SOFIA is a modified Boeing 747-SP with a giant hole cut into the fuselage, with a massive 17-ton, 100-inch diameter telescope aimed out of the chasm. The operational principle was simple: By flying an infrared telescope into the stratosphere, SOFIA was able to bypass 99 percent of the infrared-blocking, water-vapor-laden layers of the Earth's atmosphere and get vastly more detailed imagery than any Earth-bound observatory ever could. SOFIA would fly through the night for up to 12 hours at a time at altitudes as high as 45,000 feet with her massive 3,000-pound telescope door open, taking detailed images of deep space with her German Aerospace Center (DLR)-built eight-foot telescope. Another benefit of SOFIA was that the telescope could be maintained and modified every time she landed, rather than requiring a vastly complicated and difficult low-earth-orbit space flight to service like space-bound telescopes require.

SOFIA started life as a Pan-Am passenger jet in the late '70s and was acquired by NASA in 1997 to use as a flying laboratory.

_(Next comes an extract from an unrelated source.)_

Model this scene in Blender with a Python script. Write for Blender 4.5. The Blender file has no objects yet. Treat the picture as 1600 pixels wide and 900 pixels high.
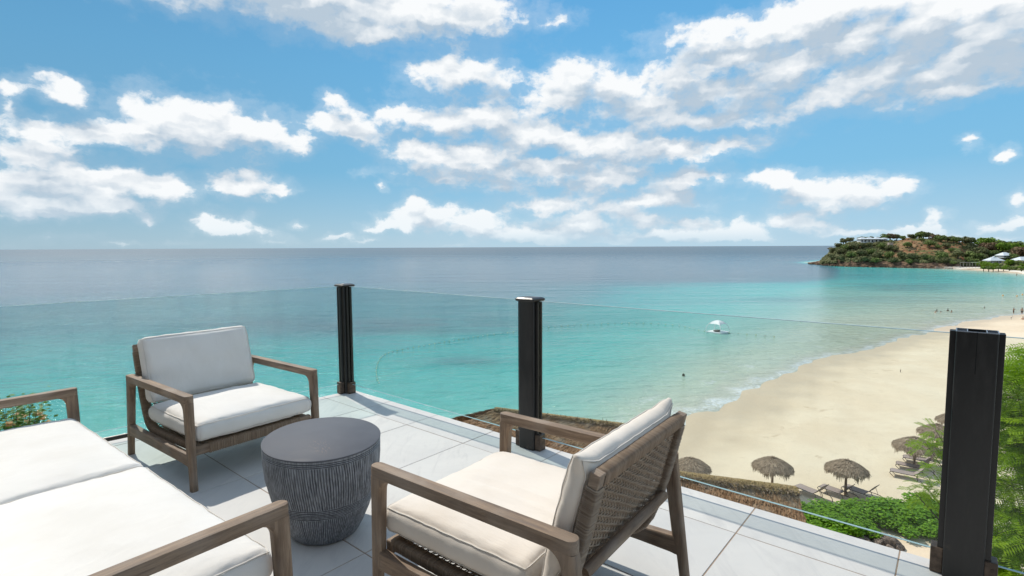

After a decade of research and development, her maiden flight as a research plane was April 26, 2007, and the first imagery from the telescope was taken in 2010. In the years since, she's been used to research the atmospheric composition of Pluto, detect oxygen on Mars, discover molecular water on the Earth's Moon, and take countless invisible-light images of deep-space objects.

Her operational life ends on Sept. 30, after analysis determined that her productivity wasn't worth the costs as priorities shift within the agency. She joins a fleet of other retired Boeing NASA craft, including the Shuttle-carrying pair of modified 747s and the Weightless Wonder series of KC-135s used for astronaut training in zero-gravity environments. NASA has not announced if SOFIA will be displayed, but if she is, I can assure you that I'll be making the trip.